Released in May 2024 she was arrested again by police three months later whilst travelling to report on the arrest of an activist in the province of Gansu.
Concerns are mounting over Zhan’s health after she has reportedly gone on repeated hunger strikes to protest her arrest.
Ex-FBI director James Comey indicted on two charges
Ex-director of the FBI James Comey has been indicted on two charges by a Virginia court this week.
Comey has been charged with one count of making false statements and one count of obstruction of justice according to the indictment.
Comey was appointed FBI director in 2013 by then President Barack Obama and served in this role until his firing in 2017 by President Donald Trump, during an investigation into links between the Trump campaign and Russia in the 2016 presidential election.

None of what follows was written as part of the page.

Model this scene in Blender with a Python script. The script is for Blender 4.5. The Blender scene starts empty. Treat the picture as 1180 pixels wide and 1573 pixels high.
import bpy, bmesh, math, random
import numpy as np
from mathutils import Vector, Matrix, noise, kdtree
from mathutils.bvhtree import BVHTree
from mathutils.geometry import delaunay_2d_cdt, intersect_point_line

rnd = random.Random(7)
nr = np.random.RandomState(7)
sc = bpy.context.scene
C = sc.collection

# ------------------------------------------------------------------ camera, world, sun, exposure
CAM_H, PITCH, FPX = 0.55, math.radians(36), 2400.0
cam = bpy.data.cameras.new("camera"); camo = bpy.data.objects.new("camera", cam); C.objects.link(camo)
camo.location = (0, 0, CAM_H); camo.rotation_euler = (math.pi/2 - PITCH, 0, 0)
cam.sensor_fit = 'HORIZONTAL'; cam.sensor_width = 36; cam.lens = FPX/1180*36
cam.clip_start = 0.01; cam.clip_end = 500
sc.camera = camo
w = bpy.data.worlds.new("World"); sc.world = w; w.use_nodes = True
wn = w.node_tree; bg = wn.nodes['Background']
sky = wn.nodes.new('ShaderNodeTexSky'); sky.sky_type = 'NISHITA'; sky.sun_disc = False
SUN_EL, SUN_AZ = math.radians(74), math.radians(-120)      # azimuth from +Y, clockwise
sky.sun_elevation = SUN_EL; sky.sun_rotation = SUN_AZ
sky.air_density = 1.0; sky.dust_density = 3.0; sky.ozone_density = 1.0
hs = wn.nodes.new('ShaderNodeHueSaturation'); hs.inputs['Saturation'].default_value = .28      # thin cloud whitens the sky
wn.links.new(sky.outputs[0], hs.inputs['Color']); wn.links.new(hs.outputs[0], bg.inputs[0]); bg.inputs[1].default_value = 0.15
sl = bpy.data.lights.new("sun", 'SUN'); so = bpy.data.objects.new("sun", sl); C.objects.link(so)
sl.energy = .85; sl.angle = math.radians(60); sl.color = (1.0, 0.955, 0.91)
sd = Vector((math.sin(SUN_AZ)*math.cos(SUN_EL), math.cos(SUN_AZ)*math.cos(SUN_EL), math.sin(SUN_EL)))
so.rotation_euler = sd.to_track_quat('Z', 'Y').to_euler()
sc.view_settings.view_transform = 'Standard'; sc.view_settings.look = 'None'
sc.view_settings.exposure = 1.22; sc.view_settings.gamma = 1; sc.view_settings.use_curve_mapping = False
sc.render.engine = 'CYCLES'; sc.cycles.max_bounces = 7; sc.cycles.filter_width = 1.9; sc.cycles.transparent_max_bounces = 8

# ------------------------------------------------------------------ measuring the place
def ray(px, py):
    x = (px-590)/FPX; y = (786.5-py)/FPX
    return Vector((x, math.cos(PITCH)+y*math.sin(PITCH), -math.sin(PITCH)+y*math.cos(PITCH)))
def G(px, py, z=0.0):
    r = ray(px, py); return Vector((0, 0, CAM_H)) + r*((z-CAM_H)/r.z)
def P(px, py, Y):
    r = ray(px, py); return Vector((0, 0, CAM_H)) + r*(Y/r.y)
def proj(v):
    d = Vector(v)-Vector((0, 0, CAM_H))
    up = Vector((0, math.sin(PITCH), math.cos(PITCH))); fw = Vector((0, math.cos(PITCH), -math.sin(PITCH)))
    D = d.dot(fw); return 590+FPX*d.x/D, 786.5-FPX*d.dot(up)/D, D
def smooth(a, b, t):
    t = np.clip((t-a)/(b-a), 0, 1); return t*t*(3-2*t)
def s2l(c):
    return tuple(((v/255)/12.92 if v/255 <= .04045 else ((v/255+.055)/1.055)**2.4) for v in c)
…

In 2020 Comey faced a congressional hearing where he defended the investigation, stating: “In the main, it was done by the book, it was appropriate and it was essential that it be done, there were parts of it that were concerning.”
It is at this hearing that Comey is accused of knowingly lying to congress whilst being questioned about the FBI’s handling of both the Russia investigation and an investigation into a private email server used by Hilary Clinton.
Comey’s trial is notably being held in the US District Court for the Eastern District of Virginia, known as the espionage court, and famously host to cases such as that of Edward Snowden, and CIA whistleblower John Kiriakou.